Re-Shoring to America

The National Tooling & Machining Association (NTMA), Precision Metalforming Association (PMA), and Association for Manufacturing Technology (AMT) have announced the 2010 Contract Manufacturing Purchasing Fair, also known as the Re-Shoring Fair.

This new event will place an emphasis on bringing lost manufacturing jobs back to the United States by uniting OEMs with competitive domestic suppliers. It will be held May 12, 2010 at the Hyatt Regency Irvine Hotel in Irvine, California. The fair will focus on machined, stamped, and fabricated parts, special tooling (dies, molds, jigs, fixtures, and gauges) and special machines.

A recent Industry Week article by Josh Cable made the following points on re-shoring:

1. Manufacturers decide to offshore manufacturing work because the freight-on-board costs are lower for work done overseas. However, if those companies factor in the costs of regulatory compliance, potential intellectual property loss, visits to overseas vendors, potential product quality problems, high foreign wage inflation, and carrying extra inventory as cushion against late or damaged shipments, the gap is favorable or small enough that it makes sense to re-shore that work.

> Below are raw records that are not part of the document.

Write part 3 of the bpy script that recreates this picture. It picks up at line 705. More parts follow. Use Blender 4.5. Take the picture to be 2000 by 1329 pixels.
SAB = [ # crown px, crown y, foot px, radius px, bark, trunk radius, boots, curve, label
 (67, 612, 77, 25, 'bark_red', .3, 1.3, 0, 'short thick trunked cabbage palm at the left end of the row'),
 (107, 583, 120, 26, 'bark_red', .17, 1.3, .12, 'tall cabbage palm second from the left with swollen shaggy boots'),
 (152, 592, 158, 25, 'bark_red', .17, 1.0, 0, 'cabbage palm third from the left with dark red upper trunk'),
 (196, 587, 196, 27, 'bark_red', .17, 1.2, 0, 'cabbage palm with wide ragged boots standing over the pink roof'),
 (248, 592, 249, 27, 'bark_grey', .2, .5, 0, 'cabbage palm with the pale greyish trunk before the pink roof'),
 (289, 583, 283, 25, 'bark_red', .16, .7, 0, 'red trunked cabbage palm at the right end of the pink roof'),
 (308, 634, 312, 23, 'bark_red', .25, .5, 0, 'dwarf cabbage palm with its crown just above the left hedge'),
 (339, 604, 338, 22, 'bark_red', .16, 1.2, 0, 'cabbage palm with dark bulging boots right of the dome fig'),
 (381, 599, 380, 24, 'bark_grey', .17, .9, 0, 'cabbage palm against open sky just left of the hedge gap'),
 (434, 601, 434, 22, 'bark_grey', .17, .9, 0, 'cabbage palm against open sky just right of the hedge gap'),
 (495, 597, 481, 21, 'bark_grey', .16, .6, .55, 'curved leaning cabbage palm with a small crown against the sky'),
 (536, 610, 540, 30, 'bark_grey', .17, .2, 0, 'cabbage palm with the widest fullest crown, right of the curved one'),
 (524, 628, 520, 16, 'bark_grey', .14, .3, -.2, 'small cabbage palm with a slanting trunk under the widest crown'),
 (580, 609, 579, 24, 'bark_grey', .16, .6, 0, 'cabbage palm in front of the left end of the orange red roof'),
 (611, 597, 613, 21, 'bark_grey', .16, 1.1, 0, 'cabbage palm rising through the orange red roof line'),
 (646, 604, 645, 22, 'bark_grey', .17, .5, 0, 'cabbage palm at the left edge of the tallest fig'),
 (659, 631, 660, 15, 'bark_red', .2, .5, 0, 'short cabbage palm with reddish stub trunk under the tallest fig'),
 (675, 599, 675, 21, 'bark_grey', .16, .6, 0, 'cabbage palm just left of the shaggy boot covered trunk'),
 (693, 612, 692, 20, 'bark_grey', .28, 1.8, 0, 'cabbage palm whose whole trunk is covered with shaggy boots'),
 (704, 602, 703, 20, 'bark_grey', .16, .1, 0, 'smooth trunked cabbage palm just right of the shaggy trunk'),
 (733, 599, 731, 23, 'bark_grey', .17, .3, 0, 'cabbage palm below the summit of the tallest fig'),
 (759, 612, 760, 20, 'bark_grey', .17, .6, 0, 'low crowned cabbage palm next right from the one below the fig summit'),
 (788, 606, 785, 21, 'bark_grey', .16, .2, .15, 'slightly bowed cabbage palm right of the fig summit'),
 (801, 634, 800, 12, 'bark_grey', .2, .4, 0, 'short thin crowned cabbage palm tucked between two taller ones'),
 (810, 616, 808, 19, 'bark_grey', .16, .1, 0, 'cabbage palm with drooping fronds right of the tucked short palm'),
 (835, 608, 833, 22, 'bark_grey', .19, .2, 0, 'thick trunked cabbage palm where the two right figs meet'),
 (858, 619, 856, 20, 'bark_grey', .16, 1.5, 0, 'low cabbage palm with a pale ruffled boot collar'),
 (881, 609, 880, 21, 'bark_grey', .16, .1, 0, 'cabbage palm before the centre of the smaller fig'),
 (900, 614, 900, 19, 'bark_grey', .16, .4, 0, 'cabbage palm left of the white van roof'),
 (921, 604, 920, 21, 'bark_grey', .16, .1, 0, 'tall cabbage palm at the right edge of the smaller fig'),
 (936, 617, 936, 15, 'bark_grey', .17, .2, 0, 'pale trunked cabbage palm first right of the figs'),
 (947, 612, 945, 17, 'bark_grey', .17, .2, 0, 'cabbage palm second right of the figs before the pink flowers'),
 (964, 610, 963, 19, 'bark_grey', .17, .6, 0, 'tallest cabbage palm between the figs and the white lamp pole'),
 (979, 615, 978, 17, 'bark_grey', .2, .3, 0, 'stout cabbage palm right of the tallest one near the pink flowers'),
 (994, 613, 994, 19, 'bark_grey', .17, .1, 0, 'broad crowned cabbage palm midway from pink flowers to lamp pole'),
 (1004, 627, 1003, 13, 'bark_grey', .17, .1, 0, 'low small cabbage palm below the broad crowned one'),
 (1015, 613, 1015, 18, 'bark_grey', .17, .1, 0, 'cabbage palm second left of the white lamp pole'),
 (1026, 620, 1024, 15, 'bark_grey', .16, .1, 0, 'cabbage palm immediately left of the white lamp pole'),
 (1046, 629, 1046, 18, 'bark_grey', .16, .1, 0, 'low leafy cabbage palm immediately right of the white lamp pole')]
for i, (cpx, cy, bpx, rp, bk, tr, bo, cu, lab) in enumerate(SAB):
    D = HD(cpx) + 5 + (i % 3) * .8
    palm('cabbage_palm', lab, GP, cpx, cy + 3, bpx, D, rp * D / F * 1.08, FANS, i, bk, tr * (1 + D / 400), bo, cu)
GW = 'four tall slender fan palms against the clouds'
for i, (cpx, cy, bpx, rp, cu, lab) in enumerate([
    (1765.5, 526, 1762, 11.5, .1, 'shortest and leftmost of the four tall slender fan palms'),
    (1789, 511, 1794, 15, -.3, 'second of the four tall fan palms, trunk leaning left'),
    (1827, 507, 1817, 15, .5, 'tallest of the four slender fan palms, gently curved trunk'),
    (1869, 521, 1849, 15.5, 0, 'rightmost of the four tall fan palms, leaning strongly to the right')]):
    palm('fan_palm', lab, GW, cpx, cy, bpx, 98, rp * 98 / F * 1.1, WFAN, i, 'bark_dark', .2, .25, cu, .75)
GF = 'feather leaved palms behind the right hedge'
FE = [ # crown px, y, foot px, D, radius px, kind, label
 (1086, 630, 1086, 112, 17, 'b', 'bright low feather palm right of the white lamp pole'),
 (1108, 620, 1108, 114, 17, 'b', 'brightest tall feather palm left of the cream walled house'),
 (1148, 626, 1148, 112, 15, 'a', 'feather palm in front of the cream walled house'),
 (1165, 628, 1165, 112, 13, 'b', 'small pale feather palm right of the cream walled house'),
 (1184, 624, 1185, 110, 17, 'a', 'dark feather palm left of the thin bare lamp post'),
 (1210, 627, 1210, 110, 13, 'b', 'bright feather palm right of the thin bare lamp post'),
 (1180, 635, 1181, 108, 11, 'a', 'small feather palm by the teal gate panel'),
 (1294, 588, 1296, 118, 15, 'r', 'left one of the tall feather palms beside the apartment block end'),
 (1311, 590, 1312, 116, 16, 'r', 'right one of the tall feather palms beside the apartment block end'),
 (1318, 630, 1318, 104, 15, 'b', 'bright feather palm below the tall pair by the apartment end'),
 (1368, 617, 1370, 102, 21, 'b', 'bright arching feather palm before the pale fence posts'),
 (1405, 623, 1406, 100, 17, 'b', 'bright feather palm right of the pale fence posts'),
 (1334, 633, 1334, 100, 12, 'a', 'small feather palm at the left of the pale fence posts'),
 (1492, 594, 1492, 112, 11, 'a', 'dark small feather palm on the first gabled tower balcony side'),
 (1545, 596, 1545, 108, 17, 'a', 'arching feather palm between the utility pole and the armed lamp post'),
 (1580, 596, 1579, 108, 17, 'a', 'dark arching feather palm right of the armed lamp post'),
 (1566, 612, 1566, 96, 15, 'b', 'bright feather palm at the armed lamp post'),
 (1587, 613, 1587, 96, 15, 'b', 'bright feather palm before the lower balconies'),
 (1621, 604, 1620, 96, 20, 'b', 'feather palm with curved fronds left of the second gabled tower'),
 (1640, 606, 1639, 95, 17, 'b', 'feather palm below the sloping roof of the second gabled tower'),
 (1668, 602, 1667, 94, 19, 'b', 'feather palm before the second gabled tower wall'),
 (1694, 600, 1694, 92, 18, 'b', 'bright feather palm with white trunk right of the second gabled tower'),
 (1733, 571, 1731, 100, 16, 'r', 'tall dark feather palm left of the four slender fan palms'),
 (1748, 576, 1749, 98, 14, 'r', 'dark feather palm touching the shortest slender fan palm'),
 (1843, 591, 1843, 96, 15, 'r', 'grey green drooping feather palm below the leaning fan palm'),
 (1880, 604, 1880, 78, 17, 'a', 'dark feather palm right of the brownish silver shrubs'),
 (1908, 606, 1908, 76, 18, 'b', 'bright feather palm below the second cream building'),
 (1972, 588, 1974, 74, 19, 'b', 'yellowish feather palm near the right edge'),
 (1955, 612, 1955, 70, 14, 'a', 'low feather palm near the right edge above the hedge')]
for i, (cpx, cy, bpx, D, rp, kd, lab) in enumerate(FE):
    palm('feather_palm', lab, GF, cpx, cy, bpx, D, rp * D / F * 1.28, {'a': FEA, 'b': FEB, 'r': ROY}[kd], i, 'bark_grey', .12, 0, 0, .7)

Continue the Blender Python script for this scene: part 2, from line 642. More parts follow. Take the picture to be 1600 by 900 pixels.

2. Among the other harder-to-quantify benefits of re-shoring are the advantages of locating manufacturing operations closer to R&D activities, as well as, the reduced carbon footprint of shorter shipping distances. Companies that are heavily focused on being “green” can make a good case that the total carbon footprint of a part made 100 miles away in the U.S. is perhaps a half or a third of what it would be if it was made in China and shipped to the U.S.

Cable’s article also noted it is hard for American manufacturing operations to compete with the price of commodity Chinese-made T-shirts, toys, and similar high-labor/low-cost items. Typically, re-shoring is more attractive for the production of new high-mix/low-volume parts and components that are sold or used in the North American market, require frequent engineering changes, have short lifecycles, are produced with low labor content, or involve high shipping costs versus labor costs.